Reflections on political violence in brazil during the lead years and contemporary
Authors
Jamysson Ian Lima Souza
Universidade Federal da Paraíba
Abstract
ABSTRACT The conservative and neoliberal conscience that has been manufactured in Brazil by bourgeois sectors, helps in the maintenance of certain cultural practices, which are based on the oppression of certain bodies that oppose the hegemonic logics. In the field of scenic arts, in which the poetics happens through the body itself, the artist who questions the political state of things through his works ends up being the target of violence in order to block his freedom.
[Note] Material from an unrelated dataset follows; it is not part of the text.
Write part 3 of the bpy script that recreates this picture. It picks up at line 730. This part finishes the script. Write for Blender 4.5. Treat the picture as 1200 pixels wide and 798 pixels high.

Going back in time and observing the end of the sixties - the period when AI-5 (institutional act number five) came into effect during the military dictatorship -, in which repressing those who were subversive to the regime was a State policy, several artists questioned the system through their bodies, confronting a structure that did not allow environments for discussions about art and society, on the contrary; there was only room for ideological submission. Perceiving this period in which censorship was legitimized as a driving device, and analyzing the last years of Brazil - which is no longer a dictatorship, but a fragile democracy - it is understood that, with the ascendancy of conservative right-wing groups, artists who carry out their performances based on social criticism are increasingly vulnerable. In this context, in which freedom of expression has been under attack, this study intends to discuss, based on reflections between performances made in the leaden years and in recent times, how censorship tactics have been updated, considering that Brazil has always been dominated by hands that use repression as a method of control. Thus, thinking about censorship of the arts becomes urgent in a society in which hatred and criminalization of artists advance at a fast pace, dismantling democratic structures and curtailing communication through the poetics of the body.